Why Wait Until 2029?
Because some of these issues have indeed not yet been resolved.
Replacing the consensus mechanism is the hardest. Imagine changing the engines of an airplane mid-flight, while thousands of co-pilots must agree on every change. Each change requires months of testing and formal verification. And efforts to shorten the cycle time to below 4 seconds will ultimately encounter a physical challenge: signals take about 200 milliseconds to travel round trip across the Earth. To some extent, you are fighting against the speed of light.
Making ZK provers fast enough is another cutting-edge challenge. The current speed (in minutes) is about 1000 times slower than the target speed (in seconds).
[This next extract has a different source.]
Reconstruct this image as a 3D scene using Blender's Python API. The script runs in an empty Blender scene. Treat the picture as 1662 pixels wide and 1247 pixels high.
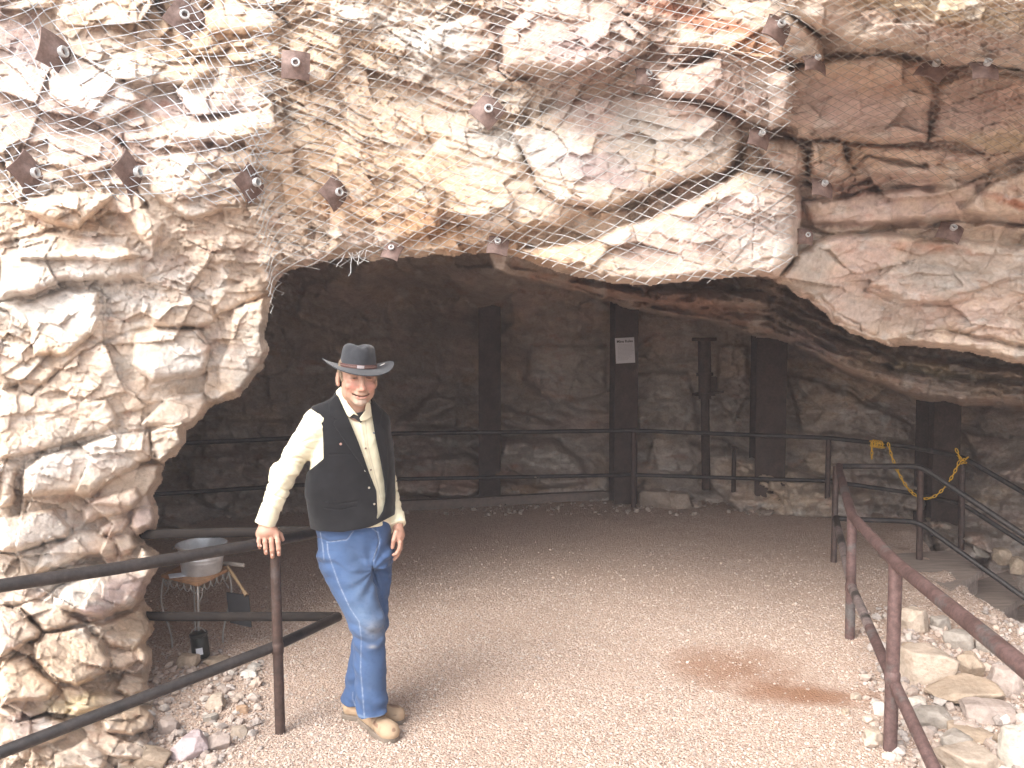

This requires both mathematical breakthroughs and specially designed hardware.
Scaling data availability, while difficult, is relatively easier to handle. The mathematical logic is feasible. The challenge lies in how to operate cautiously on a real-time network carrying hundreds of billions of dollars in value.
Post-quantum migration is an operational nightmare because the new signature characteristics are so large that they change the economic models of all aspects.
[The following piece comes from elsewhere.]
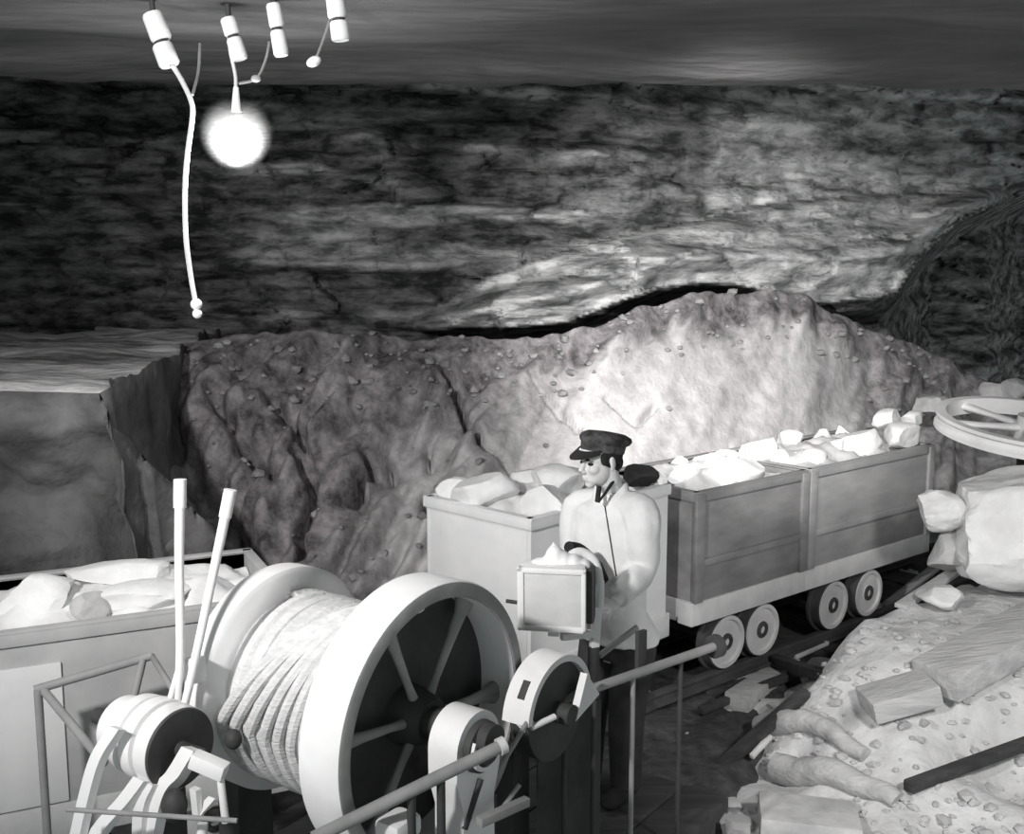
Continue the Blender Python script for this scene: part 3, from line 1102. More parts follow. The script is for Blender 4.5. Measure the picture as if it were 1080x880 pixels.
gus = [BC + A * 0.02 + T * 0.10 + Vector((0, 0, 0.13)), BC + A * 0.02 + T * 0.19 + Vector((0, 0, 0.02)), BC + A * 0.02 + T * 0.02 + Vector((0, 0, -0.03))]
MB().rings([gus, [p + A * 0.03 for p in gus]]).build('gusset', M_WHITE, bo, label='pale triangular gusset')
MB().tube([BC - A * 0.35, BC + A * 0.05], 0.04, 16).build('countershaft', M_IRON, hoist)
pedestal(BC - A * 0.22, 0.07, 0.08, 'b', M_IRON, 0.30).build('countershaft_stand', M_IRON, hoist)
# brake linkage
MB().tube([at_y(556, 762, 3.7), at_y(490, 872, 3.35)], 0.009, 10).build('brake_rod', M_IRONG, hoist)
MB().bar(at_y(505, 868, 3.3), at_y(556, 845, 3.45), 0.03, 0.03).build('crank_arm', M_IRONG, hoist)
MB().tube([at_y(548, 828, 3.45), at_y(520, 866, 3.38)], 0.008, 10).build('link', M_IRONG, hoist)
MB().tube([at_y(507, 822, 3.4), at_y(490, 875, 3.34)], 0.011, 10).build('link', M_IRON, hoist)
MB().tube([at_y(560, 768, 3.72), at_y(585, 756, 3.78)], 0.012, 10).build('band_bolt', M_WHITE, hoist)
MB().box(at_y(420, 872, 3.2), (0.12, 0.1, 0.07), MPLAT, 0.02).build('grease_cup', M_WHITE, hoist, label='pale lump beside the bearing block')
# control levers
for (a, b, c, d) in (((190, 507), (189, 590), (190, 690), (186, 742)), ((243, 518), (226, 600), (206, 695), (193, 752))):
    pts = [at_y(*a, 3.55), at_y(*b, 3.53), at_y(*c, 3.5), at_y(*d, 3.48)]
    lv = MB().tube(pts, [0.0175, 0.0155, 0.0145, 0.013], 12, 6).build('lever', M_WHITE, hoist, label='pale upright control lever')
    MB().tube([pts[0] + Vector((0, 0, 0.004)), pts[0] + (pts[0] - pts[1]).normalized() * -0.09], 0.021, 12).build('grip', M_WHITE, lv)
MB().tube([at_y(193, 690, 3.52), at_y(178, 742, 3.46)], 0.010, 10).build('lever_link', M_WHITE, hoist)
MB().tube([at_y(208, 694, 3.52), at_y(192, 752, 3.46)], 0.012, 10).build('lever_link', M_WHITE, hoist)
MB().box(at_y(206, 706, 3.54), (0.06, 0.05, 0.09), MPLAT, 0.015).build('lever_bracket', M_WHITE, hoist)
# ribbed clutch drum
CC = at_y(190, 790, 3.36)
RR = 0.135
prof = [(0.0, 0.03), (0.0, RR), (-0.06, RR + 0.002), (-0.065, RR - 0.018), (-0.075, RR - 0.018), (-0.08, RR + 0.004), (-0.135, RR + 0.004), (-0.14, RR - 0.016), (-0.152, RR - 0.016), (-0.156, RR), (-0.21, RR - 0.004), (-0.215, RR - 0.022), (-0.30, RR - 0.03), (-0.31, 0.03)]
cdm = MB().lathe(CC, A, prof, 56).build('clutch_drum', M_WHITE, hoist, label='pale ribbed drum at the lower left')
MB().disc_solid(CC, A, [(0.004, 0.0001), (0.006, 0.03), (0.008, RR - 0.006), (0.0, RR - 0.002), (-0.01, RR - 0.01)], 56).build('end_plate', M_IRON, cdm, label='black end plate')
MB().tube([CC + A * 0.12, CC - A * 0.45], 0.028, 18).build('clutch_shaft', M_IRON, cdm)
pw = lambda px, py, y=3.3: at_y(px, py, y)
for pts, w, th in (
    ([(124, 768), (104, 800), (92, 840), (82, 884)], 0.05, 0.03),
    ([(150, 822), (132, 846), (112, 868), (96, 890)], 0.055, 0.03),
    ([(203, 790), (186, 818), (170, 838), (158, 890)], 0.06, 0.04),
    ([(160, 826), (150, 850), (148, 890)], 0.05, 0.03)):
    MB().strap([pw(*p, 3.28) for p in pts], w, th, A, 5).build('brake_strap', M_WHITE, hoist, label='pale curved iron strap')
MB().bar(pw(203, 800, 3.22), pw(238, 815, 3.20), 0.05, 0.05, bev=0.006).build('pawl', M_WHITE, hoist)
MB().strap([pw(206, 832, 3.2), pw(208, 858, 3.2), pw(226, 842, 3.2)], 0.03, 0.022, A, 0).build('pawl', M_WHITE, hoist)
MB().tube([pw(232, 818, 3.2), pw(238, 868, 3.18)], 0.012, 10).build('link', M_WHITE, hoist)
MB().tube([pw(214, 868, 3.2), pw(212, 890, 3.18)], 0.016, 10).build('link', M_WHITE, hoist)
MB().tube([pw(70, 854, 3.12), pw(250, 866, 3.12)], 0.008, 10).build('tie_rod', M_IRONG, hoist)
MB().ellipsoid(pw(184, 850, 3.2), (0.04, 0.04, 0.055)).build('weight', M_IRON, hoist)
MB().ellipsoid(at_y(246, 780, 3.5), (0.03, 0.03, 0.035)).build('pin_nut', M_IRON, hoist)
st = CC - A * 0.12
MB().bar(Vector((st.x, st.y, 0.30)), Vector((st.x, st.y, CC.z - 0.1)), 0.12, 0.12, up=(0.582, 0.813, 0)).build('clutch_stand', M_IRON, hoist)

# ------------------------------------------------------------------ guard rails and handrails
hr = thing('handrail', 'dark pipe handrail running from the brake band to the car wheels', 'handrail', (at_z(660, 715, 1.15).x, at_z(660, 715, 1.15).y, 0))
a_, b_ = at_z(566, 747, 1.15), at_z(757, 681, 1.15)
MB().tube([a_, b_], 0.019, 14).build('rail', M_IRONG, hr)
MB().lathe(b_, (b_ - a_), [(-0.03, 0.018), (-0.03, 0.05), (0.0, 0.05), (0.0, 0.018)], 28).build('end_collar', M_STEELD, hr)
dr = (b_ - a_).normalized()
for px, lo in ((596, 900), (627, 900), (668, 812), (718, 820)):
    p = at_plane(px, 700, a_, Vector((-dr.y, dr.x, 0)))
    p = a_ + dr * (p - a_).dot(dr)
    MB().tube([(p.x, p.y, p.z - 0.01), (p.x, p.y, -0.28)], 0.0105, 10).build('post', M_STEELD if px != 668 else M_IRONG, hr)
q0, q1 = a_ + dr * 0.03, a_ + dr * 0.36
for p_ in (q0, q1):
    p_ += Vector((-dr.y, dr.x, 0)) * 0.03
MB().bar((q0.x, q0.y, 0.72), (q1.x, q1.y, 0.72), 0.008, 0.72).build('shade_panel', M_IRON, hr, label='added dark sheet standing in for shade below the rail')  # invented sheet that blackens the space below the rail like deep shade
p = at_plane(672, 700, a_, Vector((-dr.y, dr.x, 0)))
p = a_ + dr * (p - a_).dot(dr)
MB().bar((p.x + .02, p.y + .05, p.z - 0.04), (p.x + .02, p.y + .05, p.z + 0.16), 0.05, 0.02, up=(-dr.y, dr.x, 0)).build('bracket_plate', M_STEELD, hr)
MB().tube([at_y(632, 692, 4.45), at_y(672, 662, 4.55)], 0.014, 10).build('brace', M_IRONG, hr)

gr = thing('guard_bar', 'grey guard bar sloping across the front of the spoked wheel', 'guard bar', at_y(430, 830, 3.15))
a_, b_ = at_y(330, 885, 3.02), at_y(529, 787, 3.32)
MB().tube([a_, b_], 0.021, 14).build('bar', M_IRONG, gr)
MB().lathe(b_, b_ - a_, [(-0.012, 0.004), (-0.012, 0.028), (0.012, 0.028), (0.012, 0.004)], 20).build('end_knob', M_SILL, gr)
for t in (0.50, 0.66):
    p = a_.lerp(b_, t)
    MB().tube([p, (p.x, p.y, 0.3)], 0.014, 10).build('post', M_IRON, gr)

gl = thing('guard_rail', 'grey angle-iron guard rail along the lower left car', 'guard rail', (-1.75, 4.15, 0))
MB().tube([at_y(36, 728, 4.0), at_y(160, 692, 4.18)], 0.017, 12).build('rail', M_IRONG, gl)
MB().tube([at_y(151, 695, 4.16), at_y(139, 746, 4.12)], 0.015, 12).build('post', M_IRONG, gl)
MB().tube([at_y(44, 726, 4.02), at_y(110, 806, 3.7)], 0.016, 12).build('brace', M_IRONG, gl)
MB().tube([at_y(160, 692, 4.18), at_y(190, 740, 3.9)], 0.012, 12).build('brace', M_STEEL, gl)
p = at_y(40, 728, 4.0)
MB().tube([p, (p.x, p.y, -0.02)], 0.016, 12).build('post', M_IRONG, gl)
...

Native privacy is not only technically challenging but also politically sensitive. Regulators worry that privacy tools will facilitate money laundering. Engineers must build systems that are private enough to ensure usability while being transparent enough to meet compliance requirements, and it must also be resistant to quantum attacks.
And these upgrades cannot happen simultaneously. Some upgrades depend on others. Without mature ZK proofs, you cannot scale to 10,000 TPS. Without working on data availability, you cannot scale L2. These dependency chains dictate the timeline.
For everything attempted, three and a half years is actually quite an aggressive timeline.
2029?
First, there is a variable. Strawmap explicitly states: "The current draft assumes a human-led development model. AI-driven development and formal verification could significantly compress the timeline."
In February 2026, a developer named YQ bet Vitalik that a person could use an AI agent to write a complete Ethereum system targeting the 2030+ roadmap. Within weeks, he delivered ETH2030: an experimental Go language execution client claiming about 713,000 lines of code, implementing all 65 projects on Strawmap, and marked as runnable on testnets and mainnets.
Is it ready for production? No. As Vitalik pointed out, there are almost certainly fatal flaws throughout the code, and in some cases, it may just be a stub implementation, with AI not even attempting to complete a full version.
But Vitalik's response is worth reading closely: "Six months ago, this was completely a pipe dream, and the important thing is the trend... People should remain open to the possibility (just a possibility, not certainty!) that the speed of completion for the Ethereum roadmap could be much faster than expected, and the security standards could exceed expectations."
Vitalik's core insight is that the correct way to leverage AI should not just be about speed. It should allocate half of the benefits brought by AI to increase speed and the other half to enhance security: more testing, more mathematical verification, and more independent implementations of the same functionality.
The Lean Ethereum project is working on formal verification of parts of the cryptography and proof stack through machine checking. The long-idealized fantasy of "bug-free code" may actually become a fundamental expectation.
Strawmap is a coordinating document, not a commitment. Its goals are ambitious, its timeline visionary, and its execution relies on the participation of hundreds of independent contributors.
But the real question is not whether each goal can be achieved on time. It is whether you want to build on a platform with this trajectory of development or compete against it.
And all of this—including all the research, breakthroughs, and cryptographic migrations—is happening in an open environment, free and accessible to everyone... that is the part of this story that truly deserves much more attention than it currently receives.